Our 15mi. push for the day began as we reluctantly trudged up the nearby hillside and out of the secluded Kinlochleven valley. Before long however, the road leveled and we were in the base of a new alpine valley, following a channel that had been carved by millennia of runoff. Over the course of the day, we would alternate between untamed moorland and rural pasture, every once in a while passing near a ruined homestead. The solemn tone set by the fog added to the imagery, and gave the impression of travelling through time over an ancient land once traversed by my ancestors. This feeling was only amplified as the day went on and we approached the open green hills that had served as the natural set for Mel Gibson’s Braveheart.

Around early afternoon, the fog finally abated enough to reveal two great sights.
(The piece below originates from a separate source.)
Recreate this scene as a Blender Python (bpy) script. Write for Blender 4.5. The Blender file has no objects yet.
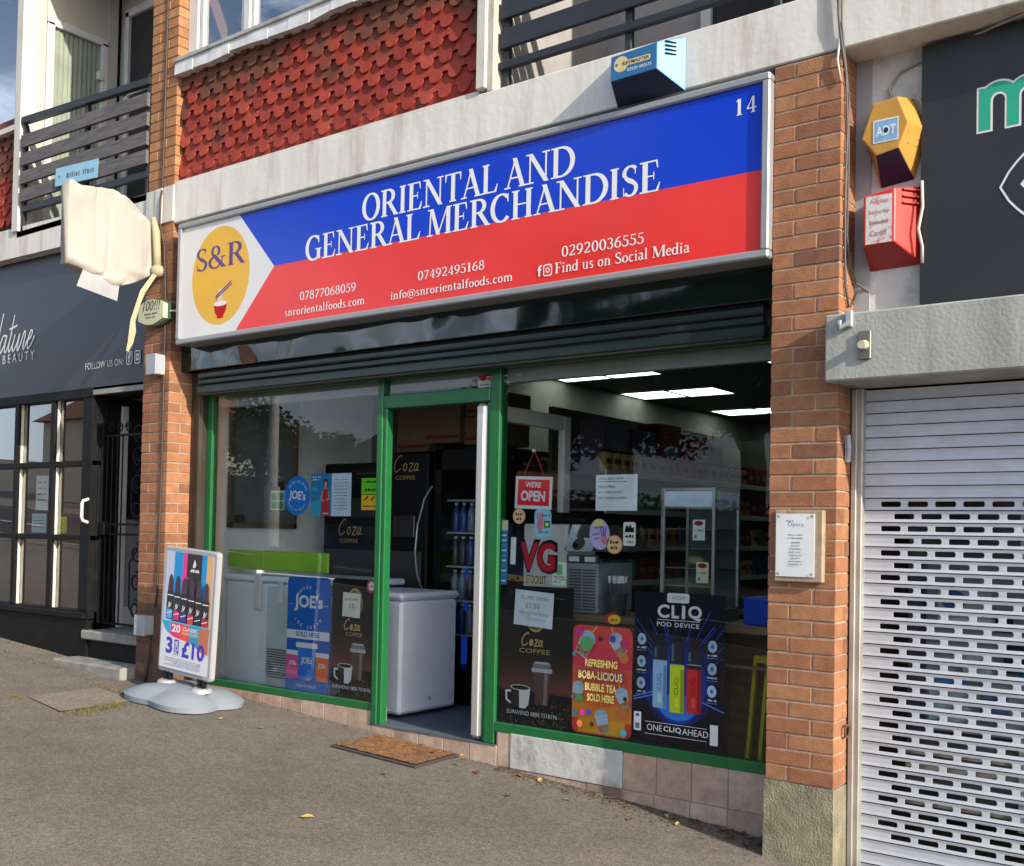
import bpy, bmesh, math, random
from mathutils import Vector, Matrix
R = math.radians
random.seed(7)
S = bpy.context.scene
COL = S.collection

# ------------------------------------------------------------------ camera, sky, sun, exposure
cd = bpy.data.cameras.new('camera'); cam = bpy.data.objects.new('camera', cd); COL.objects.link(cam)
F_PX, YAW, PITCH, ROLL, Y0 = 1070.0, 0.6478, 0.02378, 0.01956, 507.7
cd.sensor_fit = 'HORIZONTAL'; cd.sensor_width = 36.0
cd.lens = 36.0 * F_PX / 1024.0
cd.shift_x = 0.0; cd.shift_y = -(433.0 - Y0) / 1024.0
cd.clip_start = 0.05; cd.clip_end = 1500
fw = Vector((-math.sin(YAW)*math.cos(PITCH), math.cos(YAW)*math.cos(PITCH), math.sin(PITCH)))
rt = Vector((math.cos(YAW), math.sin(YAW), 0)); up = rt.cross(fw)
c_, s_ = math.cos(ROLL), math.sin(ROLL)
rt2 = rt*c_ + up*s_
up2 = up*c_ - rt*s_
cam.matrix_world = Matrix(((rt2.x, up2.x, -fw.x, 2.083), (rt2.y, up2.y, -fw.y, -4.764), (rt2.z, up2.z, -fw.z, 1.5), (0, 0, 0, 1)))
S.camera = cam

SUN_DIR = Vector((2.4, -0.56, 1.06)).normalized()      # towards the sun
ELEV = math.asin(SUN_DIR.z); AZ = math.atan2(SUN_DIR.x, SUN_DIR.y)
W = bpy.data.worlds.new('World'); S.world = W; W.use_nodes = True
wn, wl = W.node_tree.nodes, W.node_tree.links
wn.clear()
sky = wn.new('ShaderNodeTexSky'); sky.sky_type = 'NISHITA'; sky.sun_disc = False
sky.sun_elevation = ELEV; sky.sun_rotation = AZ; sky.air_density = 1.0; sky.dust_density = 2.2; sky.ozone_density = 1.0
tc = wn.new('ShaderNodeTexCoord'); mp = wn.new('ShaderNodeMapping'); mp.inputs['Scale'].default_value = (1.6, 1.6, 4.5)
nz = wn.new('ShaderNodeTexNoise'); nz.inputs['Scale'].default_value = 1.7; nz.inputs['Detail'].default_value = 8; nz.inputs['Roughness'].default_value = 0.6
rp = wn.new('ShaderNodeValToRGB'); rp.color_ramp.elements[0].position = 0.50; rp.color_ramp.elements[1].position = 0.70
mx = wn.new('ShaderNodeMixRGB'); mx.inputs['Color2'].default_value = (10.3, 11.9, 14.3, 1)
bg = wn.new('ShaderNodeBackground'); bg.inputs['Strength'].default_value = 0.118
wo = wn.new('ShaderNodeOutputWorld')
wl.new(tc.outputs['Generated'], mp.inputs['Vector']); wl.new(mp.outputs[0], nz.inputs['Vector']); wl.new(nz.outputs['Fac'], rp.inputs[0])
sx = wn.new('ShaderNodeSeparateXYZ'); wl.new(tc.outputs['Generated'], sx.inputs[0])        # bright hazy cloud low down over the roofs
hz = wn.new('ShaderNodeMapRange'); hz.inputs[1].default_value = 0.42; hz.inputs[2].default_value = 0.02; hz.inputs[3].default_value = 0.0; hz.inputs[4].default_value = 0.5; wl.new(sx.outputs['Z'], hz.inputs[0])
ad = wn.new('ShaderNodeMath'); ad.operation = 'ADD'; ad.use_clamp = True; wl.new(rp.outputs[0], ad.inputs[0]); wl.new(hz.outputs[0], ad.inputs[1])
wl.new(ad.outputs[0], mx.inputs['Fac']); wl.new(sky.outputs[0], mx.inputs['Color1']); wl.new(mx.outputs[0], bg.inputs['Color']); wl.new(bg.outputs[0], wo.inputs[0])

sl = bpy.data.lights.new('sun', 'SUN'); sl.energy = 4.3; sl.angle = R(0.5); sl.color = (1.0, 0.90, 0.75)
sun = bpy.data.objects.new('sun', sl); COL.objects.link(sun)
sun.rotation_euler = SUN_DIR.to_track_quat('Z', 'Y').to_euler()
sun.location = (20, -5, 12)
S.view_settings.view_transform = 'Standard'; S.view_settings.look = 'None'; S.view_settings.gamma = 1.0
S.view_settings.exposure = 0.56; S.view_settings.use_curve_mapping = False
S.render.engine = 'CYCLES'
S.cycles.max_bounces = 8; S.cycles.transparent_max_bounces = 16; S.cycles.caustics_reflective = False; S.cycles.caustics_refractive = False

# ------------------------------------------------------------------ materials
MATS = {}
def srgb(r, g, b):
    f = lambda c: (c/255/12.92) if c/255 <= 0.04045 else ((c/255+0.055)/1.055)**2.4
    return (f(r), f(g), f(b))
def mat(name, col, rough=0.6, metal=0.0, var=0.12, vscale=6.0, bump=0.0, bscale=60.0, spec=0.5, emit=0.0, dirt=0.0, dirtcol=(0.05, 0.045, 0.035), dscale=2.5, stretch=None, coat=0.0):
    if name in MATS: return MATS[name]
    m = bpy.data.materials.new(name); MATS[name] = m; m.use_nodes = True
    n, l = m.node_tree.nodes, m.node_tree.links
    p = n['Principled BSDF']
    p.inputs['Roughness'].default_value = rough; p.inputs['Metallic'].default_value = metal
    p.inputs['Specular IOR Level'].default_value = spec
    if coat: p.inputs['Coat Weight'].default_value = coat; p.inputs['Coat Roughness'].default_value = 0.08
    t = n.new('ShaderNodeTexCoord'); vec = t.outputs['Object']
    if stretch:
        k = n.new('ShaderNodeMapping'); k.inputs['Scale'].default_value = stretch; l.new(vec, k.inputs['Vector']); vec = k.outputs[0]
    out = None
    if var > 0:
        z = n.new('ShaderNodeTexNoise'); z.inputs['Scale'].default_value = vscale; z.inputs['Detail'].default_value = 6; l.new(vec, z.inputs['Vector'])
        r = n.new('ShaderNodeMapRange'); r.inputs[1].default_value = 0.3; r.inputs[2].default_value = 0.7; r.inputs[3].default_value = 1-var; r.inputs[4].default_value = 1+var
        l.new(z.outputs['Fac'], r.inputs[0])
        h = n.new('ShaderNodeMixRGB'); h.blend_type = 'MULTIPLY'; h.inputs[0].default_value = 1; h.inputs[1].default_value = (*col, 1)
        l.new(r.outputs[0], h.inputs[2]); out = h.outputs[0]
    if dirt > 0:
        z = n.new('ShaderNodeTexNoise'); z.inputs['Scale'].default_value = dscale; z.inputs['Detail'].default_value = 9; z.inputs['Roughness'].default_value = 0.65; l.new(vec, z.inputs['Vector'])
        r = n.new('ShaderNodeMapRange'); r.inputs[1].default_value = 0.5; r.inputs[2].default_value = 0.72; r.inputs[3].default_value = 0; r.inputs[4].default_value = dirt
        l.new(z.outputs['Fac'], r.inputs[0])
        h = n.new('ShaderNodeMixRGB'); h.inputs[2].default_value = (*dirtcol, 1)
        if out: l.new(out, h.inputs[1])
        else: h.inputs[1].default_value = (*col, 1)
        l.new(r.outputs[0], h.inputs[0]); out = h.outputs[0]
    if out: l.new(out, p.inputs['Base Color'])
    else: p.inputs['Base Color'].default_value = (*col, 1)
    if bump > 0:
        z = n.new('ShaderNodeTexNoise'); z.inputs['Scale'].default_value = bscale; z.inputs['Detail'].default_value = 5; l.new(t.outputs['Object'], z.inputs['Vector'])
        b = n.new('ShaderNodeBump'); b.inputs['Strength'].default_value = bump; b.inputs['Distance'].default_value = 0.01; l.new(z.outputs['Fac'], b.inputs['Height']); l.new(b.outputs[0], p.inputs['Normal'])
    if emit > 0:
        p.inputs['Emission Color'].default_value = (*col, 1); p.inputs['Emission Strength'].default_value = emit
    return m
def island_mat(name, ramp, rough=0.8, bump=0.4, bscale=120, dirt=0.0, dirtcol=(0.06, 0.05, 0.04), zmoss=None):
    """brick / tile: each loose piece of the mesh takes its own colour"""
    m = bpy.data.materials.new(name); MATS[name] = m; m.use_nodes = True
    n, l = m.node_tree.nodes, m.node_tree.links; p = n['Principled BSDF']; p.inputs['Roughness'].default_value = rough; p.inputs['Specular IOR Level'].default_value = 0.25
    g = n.new('ShaderNodeNewGeometry'); cr = n.new('ShaderNodeValToRGB')
    while len(cr.color_ramp.elements) < len(ramp): cr.color_ramp.elements.new(0.5)
    for e, (ps, c) in zip(cr.color_ramp.elements, ramp): e.position = ps; e.color = (*c, 1)
    l.new(g.outputs['Random Per Island'], cr.inputs[0])
    t = n.new('ShaderNodeTexCoord'); z = n.new('ShaderNodeTexNoise'); z.inputs['Scale'].default_value = 14; z.inputs['Detail'].default_value = 8; z.inputs['Roughness'].default_value = 0.7; l.new(t.outputs['Object'], z.inputs['Vector'])
    r = n.new('ShaderNodeMapRange'); r.inputs[1].default_value = 0.3; r.inputs[2].default_value = 0.7; r.inputs[3].default_value = 0.72; r.inputs[4].default_value = 1.2; l.new(z.outputs['Fac'], r.inputs[0])
    h = n.new('ShaderNodeMixRGB'); h.blend_type = 'MULTIPLY'; h.inputs[0].default_value = 1; l.new(cr.outputs[0], h.inputs[1]); l.new(r.outputs[0], h.inputs[2]); out = h.outputs[0]
    if dirt or zmoss:
        z2 = n.new('ShaderNodeTexNoise'); z2.inputs['Scale'].default_value = 3.0; z2.inputs['Detail'].default_value = 8; l.new(t.outputs['Object'], z2.inputs['Vector'])
        if zmoss:       # lichen thickest towards the top courses
            sp = n.new('ShaderNodeSeparateXYZ'); l.new(g.outputs['Position'], sp.inputs[0])
            q = n.new('ShaderNodeMapRange'); q.inputs[1].default_value = zmoss[0]; q.inputs[2].default_value = zmoss[1]; q.inputs[3].default_value = -0.14; q.inputs[4].default_value = 0.36; l.new(sp.outputs['Z'], q.inputs[0])
            a = n.new('ShaderNodeMath'); a.operation = 'ADD'; l.new(z2.outputs['Fac'], a.inputs[0]); l.new(q.outputs[0], a.inputs[1]); f0 = a.outputs[0]
            a2 = n.new('ShaderNodeMath'); a2.operation = 'MULTIPLY_ADD'; a2.inputs[1].default_value = 0.22; l.new(g.outputs['Random Per Island'], a2.inputs[0]); l.new(f0, a2.inputs[2]); f0 = a2.outputs[0]
        else: f0 = z2.outputs['Fac']
        r2 = n.new('ShaderNodeMapRange'); r2.inputs[1].default_value = 0.6; r2.inputs[2].default_value = 0.8; r2.inputs[3].default_value = 0; r2.inputs[4].default_value = dirt; l.new(f0, r2.inputs[0])
        h2 = n.new('ShaderNodeMixRGB'); h2.inputs[2].default_value = (*dirtcol, 1); l.new(out, h2.inputs[1]); l.new(r2.outputs[0], h2.inputs[0]); out = h2.outputs[0]
    l.new(out, p.inputs['Base Color'])
    b = n.new('ShaderNodeBump'); b.inputs['Strength'].default_value = bump; b.inputs['Distance'].default_value = 0.006
    z3 = n.new('ShaderNodeTexNoise'); z3.inputs['Scale'].default_value = bscale; z3.inputs['Detail'].default_value = 4; l.new(t.outputs['Object'], z3.inputs['Vector']); l.new(z3.outputs['Fac'], b.inputs['Height']); l.new(b.outputs[0], p.inputs['Normal'])
    return m
def glass_mat(name, f0=0.085, tint=(0.9, 0.94, 0.92), wob=0.0, top=0.92, rough=0.0):
    m = bpy.data.materials.new(name); MATS[name] = m; m.use_nodes = True
    n, l = m.node_tree.nodes, m.node_tree.links; n.clear()
    o = n.new('ShaderNodeOutputMaterial'); mixs = n.new('ShaderNodeMixShader'); tr = n.new('ShaderNodeBsdfTransparent'); gl = n.new('ShaderNodeBsdfGlossy')
    tr.inputs[0].default_value = (*tint, 1); gl.inputs['Roughness'].default_value = rough; gl.inputs[0].default_value = (0.95, 0.97, 1, 1)
    lw = n.new('ShaderNodeLayerWeight'); lw.inputs[0].default_value = 0.5
    pw = n.new('ShaderNodeMath'); pw.operation = 'POWER'; pw.inputs[1].default_value = 4.0; l.new(lw.outputs['Facing'], pw.inputs[0])
    ma = n.new('ShaderNodeMath'); ma.operation = 'MULTIPLY_ADD'; ma.inputs[1].default_value = top - f0; ma.inputs[2].default_value = f0; l.new(pw.outputs[0], ma.inputs[0])
    if wob:
        t = n.new('ShaderNodeTexCoord'); z = n.new('ShaderNodeTexNoise'); z.inputs['Scale'].default_value = 1.3; l.new(t.outputs['Object'], z.inputs['Vector'])
        b = n.new('ShaderNodeBump'); b.inputs['Strength'].default_value = wob; b.inputs['Distance'].default_value = 0.02; l.new(z.outputs['Fac'], b.inputs['Height']); l.new(b.outputs[0], gl.inputs['Normal'])
    l.new(ma.outputs[0], mixs.inputs[0]); l.new(tr.outputs[0], mixs.inputs[1]); l.new(gl.outputs[0], mixs.inputs[2]); l.new(mixs.outputs[0], o.inputs[0])
    return m
def flat(name, r, g, b, rough=0.5, var=0.03, spec=0.15, **k):
    k['spec'] = spec
    return mat(name, srgb(r, g, b), rough, var=var, **k)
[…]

One being the nearby peak of the formidable Ben Nevis mountain, the tallest in the United Kingdom. The other being the outskirts of Fort William in the valley below. After a quick side trek out the the ruins of an iron age fort called Dun Deardail (would not recommend as little could be seen of the yet un-excavated fort) , we caught our second wind and pushed on at an anxious pace. Before long, we had fully descended from the mountains and found ourselves road walking through the charming maritime town. A mile or so later we passed mile marker 96, entered the iconic Gordon Square, and then snapped a few photos before plopping down on the commemorative hiker’s bench nearby. It was the perfect end to an imperfect, yet unforgettable highland adventure. A glass scotch from a local distillery over dinner would then round out our authentic Scottish journey across the famed West Highland Way.